What each party actually does
Lender
- Holds capital and provides the loan.
- Underwrites the application against its own criteria.
- Owns the legal charge on your property.
- Manages the mortgage account for the full term.
- Operates under FCA permissions to lend (regulated by FCA + PRA for deposit-takers).
Credit broker (mortgage broker)
- Sources products from a panel of lenders (whole-of-market or restricted panel).
- Recommends suitable products based on your criteria.
- Submits the application and chases through to offer.
- Holds no money — never the lender of record.
- Operates under FCA 'credit broking' / 'mortgage mediation' permissions.
Why the distinction matters in practice
- Specialist lenders are broker-only. Pepper Money, Vida, Kensington, Precise, Bluestone, Together, Foundation, Landbay, Paragon — all distribute through brokers only. If you have adverse credit, expat status, complex income or specialist property, going direct to your bank misses the lenders that would actually approve you.
- Whole-of-market vs single lender. Your bank shows you their products only. A whole-of-market broker compares 90+ lenders. Even within mainstream pricing, the best rate moves between lenders weekly.
- Procuration fees are baked in. Lenders pay brokers 0.30%–0.40% commission regardless of whether you used a broker or applied direct. Going direct doesn't save you money.

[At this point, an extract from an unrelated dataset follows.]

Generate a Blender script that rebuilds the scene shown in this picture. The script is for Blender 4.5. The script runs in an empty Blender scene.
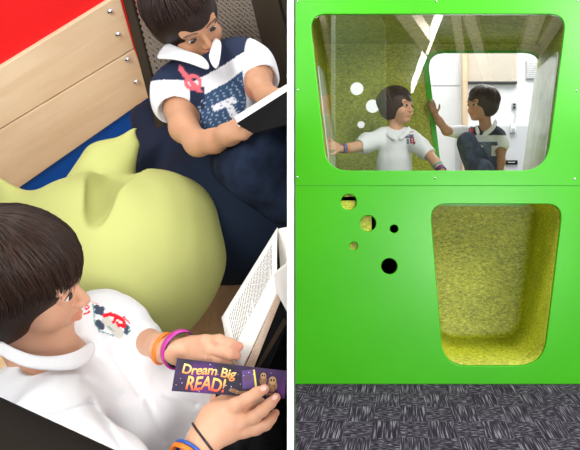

Hybrid firms — broker and lender
Some UK firms hold both permissions:
- Habito — primarily broker, also originates Habito One products.
- Trussle / Mojo — broker only.
- L&C Mortgages — broker only.
- High-street banks (Halifax, Barclays, etc) — lender direct, occasionally use third-party brokers for specialist segments.
Always check the FCA Register (register.fca.org.uk) for a firm's exact permissions and any restrictions.
When going direct to a lender makes sense
- Product transfer with your existing lender — they typically offer a 'loyalty' rate via their direct channel.
- You're absolutely certain your bank has the best rate for your profile (rare).
- Your situation is very simple (employed, clean credit, mainstream property) and you want to avoid broker fees.
- You've already worked with a broker to confirm the bank is competitive.
When using a broker is essential
- Adverse credit (defaults, CCJs, IVAs, bankruptcies).
- Self-employed with complex income.
- Contractors, day-rate workers.
- Expats and foreign nationals.
- Buy-to-let portfolios (4+ properties triggers PRA portfolio rules).
- HMO, holiday let, semi-commercial.
- Limited company SPV structures.
- Complex affordability (multiple income sources, bonuses, dividends).
- First-time buyers needing 5.5×+ income multiples.
- Anyone outside the absolute mainstream.
FCA regulation — who covers what
- Lenders: regulated by FCA + PRA (banks) or FCA only (non-bank lenders).
- Brokers: regulated by FCA under credit broking / mortgage mediation permissions.
- Both must comply with FCA Conduct of Business rules (MCOB for mortgages).
- Both must provide clear fee disclosure, give suitable advice, and treat customers fairly.
- Both come under the Financial Ombudsman Service if you complain.
Pros
- Lender direct = simpler chain, single point of contact.
- Broker = access to whole market, specialist lenders, complex case expertise.
- Procuration fees mean broker access is usually free to you.
- Hybrid firms can combine flexibility of broker with own products.
- FCA regulates both, with FOS recourse for either.
Cons
- Going direct misses 90%+ of the UK lender market.
- Specialist lenders won't accept direct applications.
- Broker fees can add £500–£1,500 for complex cases.
- Single-bank applications fail more often without backup options.
- Panel-restricted brokers may not be genuinely whole-of-market.